• Written instruction
Repeat exactly the lines running from the first line of the data to the line containing "S.camera = cam_o", both ends included, and nothing else; drop the pictures.

• Recorded data
────────────────────────────────────────

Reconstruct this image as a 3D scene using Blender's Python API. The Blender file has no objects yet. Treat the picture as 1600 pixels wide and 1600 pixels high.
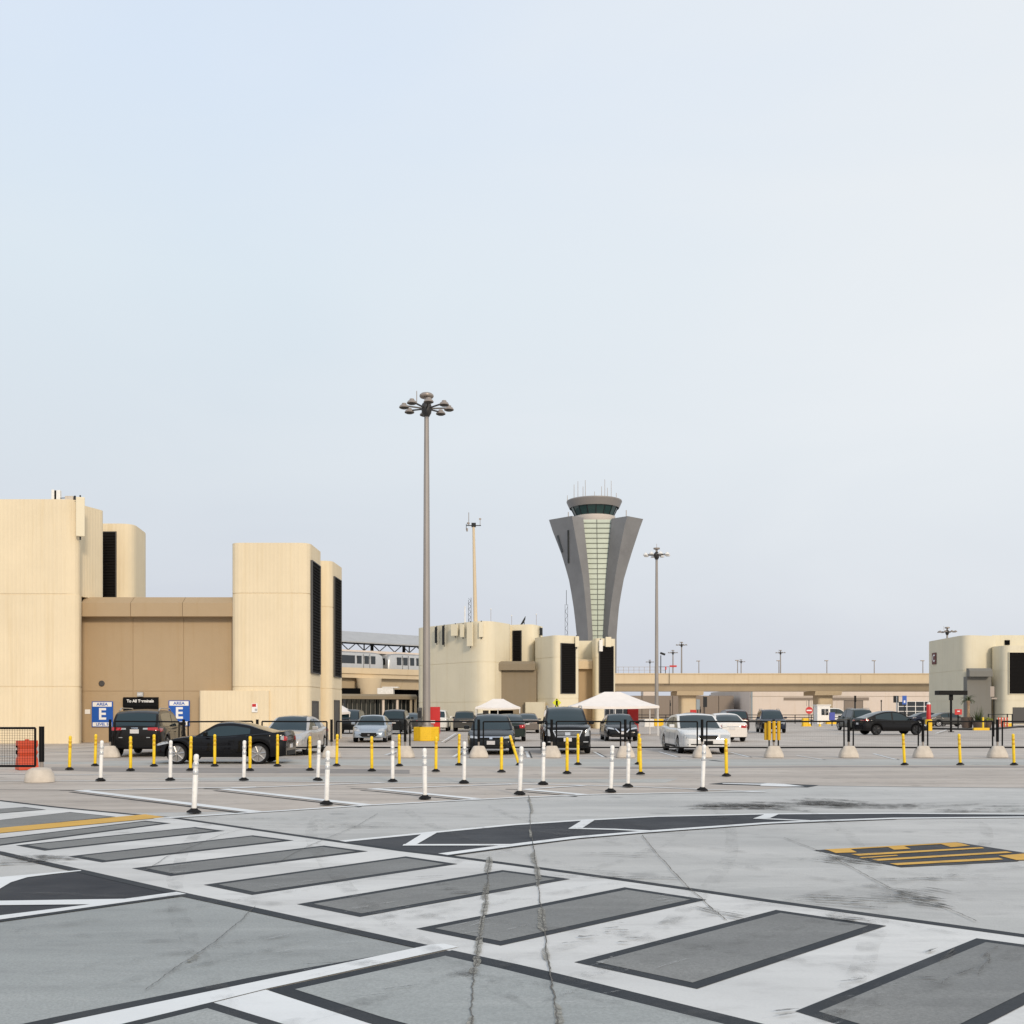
import bpy, bmesh, math, random
from mathutils import Vector, Matrix
from mathutils.bvhtree import BVHTree
R = math.radians
S = bpy.context.scene
COL = S.collection
random.seed(7)

# ------------------------------------------------------------------ camera
EYE, HOR, F = 1.7, 1110.0, 1600.0
cam = bpy.data.cameras.new('camera'); cam_o = bpy.data.objects.new('camera', cam); COL.objects.link(cam_o)
cam.sensor_width = 36.0; cam.lens = 36.0; cam.shift_y = (HOR-800)/1600
cam.clip_start = 0.1; cam.clip_end = 9000
cam_o.location = (0, 0, EYE); cam_o.rotation_euler = (R(90), 0, 0)
S.camera = cam_o

# ------------------------------------------------------------------ sun, sky, exposure
SUN_EL, SUN_AZ = R(21), R(161)      # azimuth clockwise from +Y: behind the camera on the right
sv = Vector((math.sin(SUN_AZ)*math.cos(SUN_EL), math.cos(SUN_AZ)*math.cos(SUN_EL), math.sin(SUN_EL)))
sun = bpy.data.lights.new('sun', 'SUN'); sun.energy = 2.1; sun.angle = R(9); sun.color = (1.0, 0.84, 0.64)
sun_o = bpy.data.objects.new('sun', sun); COL.objects.link(sun_o)
sun_o.rotation_euler = sv.to_track_quat('Z', 'Y').to_euler(); sun_o.location = sv*60
W = bpy.data.worlds.new('World'); S.world = W; W.use_nodes = True
nt = W.node_tree; nt.nodes.clear()
def wn(t, **k):
    n = nt.nodes.new(t)
    for a, b in k.items(): setattr(n, a, b)
    return n
sky = wn('ShaderNodeTexSky', sky_type='NISHITA', sun_disc=False, sun_elevation=SUN_EL, sun_rotation=SUN_AZ, dust_density=4.0, air_density=1.0)
tc = wn('ShaderNodeTexCoord'); sep = wn('ShaderNodeSeparateXYZ'); nt.links.new(tc.outputs['Generated'], sep.inputs[0])
ramp = wn('ShaderNodeValToRGB'); cr = ramp.color_ramp
cr.elements[0].position = 0.0; cr.elements[0].color = (.625, .652, .73, 1)
cr.elements[1].position = 1.0; cr.elements[1].color = (.62, .72, .88, 1)
for p, c in ((.08, (.655, .688, .76, 1)), (.22, (.715, .775, .835, 1)), (.38, (.735, .825, .90, 1)), (.52, (.715, .815, .945, 1)), (.7, (.69, .79, .93, 1))):
    e = cr.elements.new(p); e.color = c
nt.links.new(sep.outputs['Z'], ramp.inputs[0])
# the thin veil of high cloud is whiter towards the right
mr = wn('ShaderNodeMapRange'); mr.inputs[1].default_value = -.25; mr.inputs[2].default_value = .48
nt.links.new(sep.outputs['X'], mr.inputs[0])
zr = wn('ShaderNodeMapRange'); zr.inputs[1].default_value = 0; zr.inputs[2].default_value = .30; zr.inputs[3].default_value = .25; zr.inputs[4].default_value = 1
nt.links.new(sep.outputs['Z'], zr.inputs[0])
mm = wn('ShaderNodeMath', operation='MULTIPLY'); nt.links.new(mr.outputs[0], mm.inputs[0]); nt.links.new(zr.outputs[0], mm.inputs[1])
nz = wn('ShaderNodeTexNoise'); nz.inputs['Scale'].default_value = 2.2; nz.inputs['Detail'].default_value = 5; nz.inputs['Distortion'].default_value = .6
mp = wn('ShaderNodeMapping'); mp.inputs['Scale'].default_value = (1, 1, 3.0); nt.links.new(tc.outputs['Generated'], mp.inputs[0]); nt.links.new(mp.outputs[0], nz.inputs[0])
na = wn('ShaderNodeMath', operation='MULTIPLY_ADD'); nt.links.new(nz.outputs[0], na.inputs[0]); na.inputs[1].default_value = .75; na.inputs[2].default_value = -.37
ad = wn('ShaderNodeMath', operation='ADD', use_clamp=True); nt.links.new(mm.outputs[0], ad.inputs[0]); nt.links.new(na.outputs[0], ad.inputs[1])
mixv = wn('ShaderNodeMixRGB'); mixv.inputs[2].default_value = (.855, .89, .922, 1)
nt.links.new(ad.outputs[0], mixv.inputs[0]); nt.links.new(ramp.outputs[0], mixv.inputs[1])
scl = wn('ShaderNodeMixRGB', blend_type='MULTIPLY'); scl.inputs[0].default_value = 1; scl.inputs[2].default_value = (10, 10, 10, 1)
nt.links.new(mixv.outputs[0], scl.inputs[1])
mixs = wn('ShaderNodeMixRGB'); mixs.inputs[0].default_value = .96
nt.links.new(sky.outputs[0], mixs.inputs[1]); nt.links.new(scl.outputs[0], mixs.inputs[2])
bg = wn('ShaderNodeBackground'); bg.inputs[1].default_value = .1; nt.links.new(mixs.outputs[0], bg.inputs[0])
wo = wn('ShaderNodeOutputWorld'); nt.links.new(bg.outputs[0], wo.inputs[0])
S.view_settings.view_transform = 'Standard'; S.view_settings.look = 'None'
S.view_settings.exposure = 0.0; S.view_settings.gamma = 1.0; S.view_settings.use_curve_mapping = False

# ------------------------------------------------------------------ pixel measurements -> world
def G(px, py):
    Y = EYE*F/(py-HOR); return Vector(((px-800)/F*Y, Y, 0))
def PX(px, Y): return (px-800)/F*Y
def PZ(py, Y): return EYE+(HOR-py)/F*Y

# ------------------------------------------------------------------ materials
def srgb(r, g, b):
    f = lambda c: (c/255/12.92 if c/255 <= .04045 else ((c/255+.055)/1.055)**2.4)
    return (f(r), f(g), f(b))
def mat(name, col, rough=.6, metal=0.0, var=.0, scale=3.0, bump=.0, coat=0.0, spec=.5, stretch=(1, 1, 1), emis=None):
    m = bpy.data.materials.new(name); m.use_nodes = True; t = m.node_tree; b = t.nodes['Principled BSDF']
    b.inputs['Base Color'].default_value = (*col, 1); b.inputs['Roughness'].default_value = rough; b.inputs['Metallic'].default_value = metal
    b.inputs['Coat Weight'].default_value = coat; b.inputs['Coat Roughness'].default_value = .05; b.inputs['Specular IOR Level'].default_value = spec
    if var or bump:
        c = t.nodes.new('ShaderNodeTexCoord'); mpn = t.nodes.new('ShaderNodeMapping'); mpn.inputs['Scale'].default_value = stretch
        n = t.nodes.new('ShaderNodeTexNoise'); n.inputs['Scale'].default_value = scale; n.inputs['Detail'].default_value = 6; n.inputs['Roughness'].default_value = .6
        t.links.new(c.outputs['Object'], mpn.inputs[0]); t.links.new(mpn.outputs[0], n.inputs[0])
        if var:
            mx = t.nodes.new('ShaderNodeMixRGB')
            mx.inputs[1].default_value = (*[x*(1-var) for x in col], 1); mx.inputs[2].default_value = (*[min(1, x*(1+var)) for x in col], 1)
            rr = t.nodes.new('ShaderNodeMapRange'); rr.inputs[1].default_value = .3; rr.inputs[2].default_value = .7
            t.links.new(n.outputs[0], rr.inputs[0]); t.links.new(rr.outputs[0], mx.inputs[0]); t.links.new(mx.outputs[0], b.inputs['Base Color'])
        if bump:
            bp = t.nodes.new('ShaderNodeBump'); bp.inputs['Strength'].default_value = bump; bp.inputs['Distance'].default_value = .02
            t.links.new(n.outputs[0], bp.inputs['Height']); t.links.new(bp.outputs[0], b.inputs['Normal'])
    return m
def wall_mat(name, col, ribs=True, var=.05):
    """painted concrete: vertical ribs in relief, rain streaks and blotches"""
    m = bpy.data.materials.new(name); m.use_nodes = True; t = m.node_tree; b = t.nodes['Principled BSDF']; L = t.links.new
    b.inputs['Roughness'].default_value = .8; b.inputs['Specular IOR Level'].default_value = .25
    uv = t.nodes.new('ShaderNodeUVMap'); uv.uv_map = 'UVMap'
    def noise(sc, st, det=5):
        mpn = t.nodes.new('ShaderNodeMapping'); mpn.inputs['Scale'].default_value = st; L(uv.outputs[0], mpn.inputs[0])
        n = t.nodes.new('ShaderNodeTexNoise'); n.inputs['Scale'].default_value = sc; n.inputs['Detail'].default_value = det; n.inputs['Roughness'].default_value = .62
        L(mpn.outputs[0], n.inputs[0]); return n
    n1 = noise(1.0, (2.2, .12, 1)); n2 = noise(.35, (1, 1, 1)); n3 = noise(9, (1, 1, 1), 3)
    def mixc(fac, a, cb, mode='MIX'):
        x = t.nodes.new('ShaderNodeMixRGB'); x.blend_type = mode
        for i, v in ((0, fac), (1, a), (2, cb)):
            if isinstance(v, tuple): x.inputs[i].default_value = (*v, 1)
            elif isinstance(v, (float, int)): x.inputs[i].default_value = v
            else: L(v, x.inputs[i])
        return x.outputs[0]
    def rng(o, a, c):
        r = t.nodes.new('ShaderNodeMapRange'); r.inputs[1].default_value = a; r.inputs[2].default_value = c; L(o, r.inputs[0]); return r.outputs[0]
    dark = tuple(c*(1-var*2.0)*(1, .96, .88)[i] for i, c in enumerate(col)); lite = tuple(min(1, c*(1+var)) for c in col)
    c = mixc(rng(n2.outputs[0], .3, .7), tuple(x*(1-var) for x in col), lite)
    c = mixc(rng(n1.outputs[0], .52, .80), c, dark)
    h = n3.outputs[0]
    if ribs:
        sp = t.nodes.new('ShaderNodeSeparateXYZ'); L(uv.outputs[0], sp.inputs[0])
        mu = t.nodes.new('ShaderNodeMath'); mu.operation = 'MULTIPLY'; mu.inputs[1].default_value = 2*math.pi/.21; L(sp.outputs[0], mu.inputs[0])
        si = t.nodes.new('ShaderNodeMath'); si.operation = 'SINE'; L(mu.outputs[0], si.inputs[0])
        ab = t.nodes.new('ShaderNodeMath'); ab.operation = 'SMOOTH_MAX'; ab.inputs[1].default_value = -.2; ab.inputs[2].default_value = .4; L(si.outputs[0], ab.inputs[0])
        ad2 = t.nodes.new('ShaderNodeMath'); ad2.operation = 'MULTIPLY_ADD'; ad2.inputs[1].default_value = .25; L(n3.outputs[0], ad2.inputs[0]); L(ab.outputs[0], ad2.inputs[2])
        h = ad2.outputs[0]
    bp = t.nodes.new('ShaderNodeBump'); bp.inputs['Strength'].default_value = .30 if ribs else .25; bp.inputs['Distance'].default_value = .02
    L(h, bp.inputs['Height']); L(bp.outputs[0], b.inputs['Normal']); L(c, b.inputs['Base Color'])
    return m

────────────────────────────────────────

• Solution for this task
Reconstruct this image as a 3D scene using Blender's Python API. The Blender file has no objects yet. Treat the picture as 1600 pixels wide and 1600 pixels high.
import bpy, bmesh, math, random
from mathutils import Vector, Matrix
from mathutils.bvhtree import BVHTree
R = math.radians
S = bpy.context.scene
COL = S.collection
random.seed(7)

# ------------------------------------------------------------------ camera
EYE, HOR, F = 1.7, 1110.0, 1600.0
cam = bpy.data.cameras.new('camera'); cam_o = bpy.data.objects.new('camera', cam); COL.objects.link(cam_o)
cam.sensor_width = 36.0; cam.lens = 36.0; cam.shift_y = (HOR-800)/1600
cam.clip_start = 0.1; cam.clip_end = 9000
cam_o.location = (0, 0, EYE); cam_o.rotation_euler = (R(90), 0, 0)
S.camera = cam_o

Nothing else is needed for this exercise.